• **Set task**
Copy out each line of the material below that holds the string "wide".

• **Available data**

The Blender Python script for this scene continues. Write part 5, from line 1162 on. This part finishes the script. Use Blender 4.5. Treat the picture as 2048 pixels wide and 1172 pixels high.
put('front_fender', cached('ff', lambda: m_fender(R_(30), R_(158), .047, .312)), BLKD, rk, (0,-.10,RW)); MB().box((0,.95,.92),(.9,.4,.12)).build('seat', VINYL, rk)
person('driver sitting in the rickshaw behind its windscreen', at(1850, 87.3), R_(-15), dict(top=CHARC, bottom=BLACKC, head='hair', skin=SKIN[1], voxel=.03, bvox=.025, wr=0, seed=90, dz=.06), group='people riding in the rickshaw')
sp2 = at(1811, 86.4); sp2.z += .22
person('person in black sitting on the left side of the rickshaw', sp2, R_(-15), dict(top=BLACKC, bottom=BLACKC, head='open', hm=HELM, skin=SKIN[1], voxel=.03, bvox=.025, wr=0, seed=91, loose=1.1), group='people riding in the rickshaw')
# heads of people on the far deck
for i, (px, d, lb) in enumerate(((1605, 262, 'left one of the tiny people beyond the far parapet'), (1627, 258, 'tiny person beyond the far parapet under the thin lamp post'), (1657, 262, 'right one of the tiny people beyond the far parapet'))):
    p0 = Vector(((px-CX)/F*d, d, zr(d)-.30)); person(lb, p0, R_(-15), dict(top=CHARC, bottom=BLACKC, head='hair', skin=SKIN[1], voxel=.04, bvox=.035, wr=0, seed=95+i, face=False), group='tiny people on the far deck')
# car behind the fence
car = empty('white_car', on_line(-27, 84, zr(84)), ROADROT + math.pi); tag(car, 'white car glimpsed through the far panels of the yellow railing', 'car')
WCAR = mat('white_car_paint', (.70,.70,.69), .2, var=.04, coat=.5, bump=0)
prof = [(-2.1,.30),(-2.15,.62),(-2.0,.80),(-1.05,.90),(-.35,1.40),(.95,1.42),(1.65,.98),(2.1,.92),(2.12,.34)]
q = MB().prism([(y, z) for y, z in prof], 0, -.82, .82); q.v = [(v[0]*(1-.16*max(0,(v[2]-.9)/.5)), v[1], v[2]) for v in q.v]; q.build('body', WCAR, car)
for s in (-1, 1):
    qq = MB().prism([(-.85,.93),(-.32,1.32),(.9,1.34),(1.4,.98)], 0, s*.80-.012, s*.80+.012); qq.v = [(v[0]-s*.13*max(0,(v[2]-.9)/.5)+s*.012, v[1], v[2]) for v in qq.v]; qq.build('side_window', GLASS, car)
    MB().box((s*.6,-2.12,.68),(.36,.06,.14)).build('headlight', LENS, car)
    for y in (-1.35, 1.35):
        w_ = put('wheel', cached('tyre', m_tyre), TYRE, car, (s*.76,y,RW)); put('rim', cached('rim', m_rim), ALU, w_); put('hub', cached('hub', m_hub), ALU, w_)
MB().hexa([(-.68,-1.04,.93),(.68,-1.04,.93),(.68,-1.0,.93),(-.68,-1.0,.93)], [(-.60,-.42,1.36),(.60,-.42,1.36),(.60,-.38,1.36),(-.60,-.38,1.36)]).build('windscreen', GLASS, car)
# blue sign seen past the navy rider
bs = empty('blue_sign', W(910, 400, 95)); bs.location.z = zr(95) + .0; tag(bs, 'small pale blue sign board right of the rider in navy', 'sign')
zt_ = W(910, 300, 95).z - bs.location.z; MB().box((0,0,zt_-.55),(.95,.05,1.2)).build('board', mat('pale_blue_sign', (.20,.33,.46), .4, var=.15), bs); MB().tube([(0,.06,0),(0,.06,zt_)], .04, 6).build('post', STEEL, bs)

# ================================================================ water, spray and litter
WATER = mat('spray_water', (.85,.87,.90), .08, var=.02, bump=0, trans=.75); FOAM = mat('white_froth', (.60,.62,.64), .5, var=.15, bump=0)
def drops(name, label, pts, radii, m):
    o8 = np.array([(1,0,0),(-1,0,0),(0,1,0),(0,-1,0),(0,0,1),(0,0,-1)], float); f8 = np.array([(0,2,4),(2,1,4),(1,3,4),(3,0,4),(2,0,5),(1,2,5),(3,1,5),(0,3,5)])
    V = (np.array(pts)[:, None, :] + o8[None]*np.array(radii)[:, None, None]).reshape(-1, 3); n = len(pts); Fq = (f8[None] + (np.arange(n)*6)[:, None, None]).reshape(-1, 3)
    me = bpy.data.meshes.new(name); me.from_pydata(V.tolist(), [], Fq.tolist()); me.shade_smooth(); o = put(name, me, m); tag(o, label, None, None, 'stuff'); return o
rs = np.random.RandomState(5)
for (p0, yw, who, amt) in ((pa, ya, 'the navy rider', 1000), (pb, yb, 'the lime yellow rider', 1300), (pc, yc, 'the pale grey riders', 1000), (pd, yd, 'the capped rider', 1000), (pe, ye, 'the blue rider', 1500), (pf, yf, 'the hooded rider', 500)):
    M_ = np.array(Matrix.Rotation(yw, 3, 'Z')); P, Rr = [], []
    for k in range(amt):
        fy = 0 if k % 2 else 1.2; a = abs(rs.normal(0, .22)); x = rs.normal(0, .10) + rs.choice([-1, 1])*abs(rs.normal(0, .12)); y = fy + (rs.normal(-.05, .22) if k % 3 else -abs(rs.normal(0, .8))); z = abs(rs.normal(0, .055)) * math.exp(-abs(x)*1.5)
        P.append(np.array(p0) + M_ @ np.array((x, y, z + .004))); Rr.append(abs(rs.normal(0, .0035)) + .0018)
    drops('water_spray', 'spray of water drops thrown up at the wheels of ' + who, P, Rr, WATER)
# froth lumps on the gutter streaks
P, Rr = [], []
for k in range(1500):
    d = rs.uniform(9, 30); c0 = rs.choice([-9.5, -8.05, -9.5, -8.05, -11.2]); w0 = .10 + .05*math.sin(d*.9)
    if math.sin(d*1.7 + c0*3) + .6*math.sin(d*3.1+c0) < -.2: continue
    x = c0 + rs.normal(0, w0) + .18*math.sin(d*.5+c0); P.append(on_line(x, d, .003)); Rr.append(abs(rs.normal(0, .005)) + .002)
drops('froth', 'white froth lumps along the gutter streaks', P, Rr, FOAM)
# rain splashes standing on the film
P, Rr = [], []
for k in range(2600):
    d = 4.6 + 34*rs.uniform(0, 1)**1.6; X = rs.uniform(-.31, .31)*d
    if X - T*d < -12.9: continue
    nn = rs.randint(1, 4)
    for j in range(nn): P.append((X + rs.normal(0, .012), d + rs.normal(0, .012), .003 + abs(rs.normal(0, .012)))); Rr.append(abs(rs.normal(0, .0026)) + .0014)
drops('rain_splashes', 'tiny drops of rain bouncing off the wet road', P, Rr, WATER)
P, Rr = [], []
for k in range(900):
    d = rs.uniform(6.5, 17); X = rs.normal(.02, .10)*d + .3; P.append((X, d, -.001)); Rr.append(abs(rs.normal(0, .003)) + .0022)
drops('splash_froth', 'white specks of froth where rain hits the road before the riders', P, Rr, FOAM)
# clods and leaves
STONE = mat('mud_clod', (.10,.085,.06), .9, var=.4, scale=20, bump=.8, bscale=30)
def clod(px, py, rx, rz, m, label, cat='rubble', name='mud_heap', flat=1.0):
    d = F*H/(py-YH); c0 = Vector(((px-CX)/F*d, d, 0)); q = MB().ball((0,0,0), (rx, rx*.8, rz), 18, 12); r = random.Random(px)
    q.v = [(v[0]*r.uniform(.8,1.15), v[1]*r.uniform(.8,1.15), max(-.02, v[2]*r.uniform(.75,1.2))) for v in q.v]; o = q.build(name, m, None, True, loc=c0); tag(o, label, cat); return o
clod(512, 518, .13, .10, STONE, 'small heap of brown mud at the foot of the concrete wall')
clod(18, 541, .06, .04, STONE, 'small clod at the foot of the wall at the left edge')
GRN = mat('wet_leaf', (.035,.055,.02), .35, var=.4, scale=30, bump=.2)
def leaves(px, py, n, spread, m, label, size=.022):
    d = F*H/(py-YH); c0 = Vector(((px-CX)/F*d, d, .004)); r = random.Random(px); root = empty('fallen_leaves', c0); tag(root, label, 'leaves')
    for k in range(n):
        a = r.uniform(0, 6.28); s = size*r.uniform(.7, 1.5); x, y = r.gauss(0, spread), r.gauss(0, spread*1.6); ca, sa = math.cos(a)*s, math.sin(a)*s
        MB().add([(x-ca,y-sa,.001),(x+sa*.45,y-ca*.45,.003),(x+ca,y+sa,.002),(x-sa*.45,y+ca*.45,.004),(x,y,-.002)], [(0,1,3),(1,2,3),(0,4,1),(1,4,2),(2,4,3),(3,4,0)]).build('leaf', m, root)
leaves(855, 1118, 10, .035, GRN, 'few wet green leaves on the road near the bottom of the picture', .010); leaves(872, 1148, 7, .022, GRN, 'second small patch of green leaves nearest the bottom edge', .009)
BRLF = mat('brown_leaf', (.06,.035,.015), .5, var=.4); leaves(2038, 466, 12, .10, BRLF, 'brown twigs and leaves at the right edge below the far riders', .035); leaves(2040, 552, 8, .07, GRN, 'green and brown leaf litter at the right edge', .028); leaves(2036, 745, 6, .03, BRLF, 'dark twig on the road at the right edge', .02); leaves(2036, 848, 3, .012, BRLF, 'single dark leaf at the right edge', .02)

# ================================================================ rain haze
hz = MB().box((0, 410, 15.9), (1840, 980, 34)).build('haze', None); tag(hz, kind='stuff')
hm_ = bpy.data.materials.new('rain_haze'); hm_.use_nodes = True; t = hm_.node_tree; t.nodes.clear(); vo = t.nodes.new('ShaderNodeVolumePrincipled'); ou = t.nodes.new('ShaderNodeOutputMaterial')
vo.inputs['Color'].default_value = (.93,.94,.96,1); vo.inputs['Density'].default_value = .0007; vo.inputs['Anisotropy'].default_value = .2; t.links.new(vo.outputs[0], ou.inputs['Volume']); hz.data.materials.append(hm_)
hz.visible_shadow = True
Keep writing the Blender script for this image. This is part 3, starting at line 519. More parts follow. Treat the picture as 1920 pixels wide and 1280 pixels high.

• **Correct output**
The Blender Python script for this scene continues. Write part 5, from line 1162 on. This part finishes the script. Use Blender 4.5. Treat the picture as 2048 pixels wide and 1172 pixels high.
Keep writing the Blender script for this image. This is part 3, starting at line 519. More parts follow. Treat the picture as 1920 pixels wide and 1280 pixels high.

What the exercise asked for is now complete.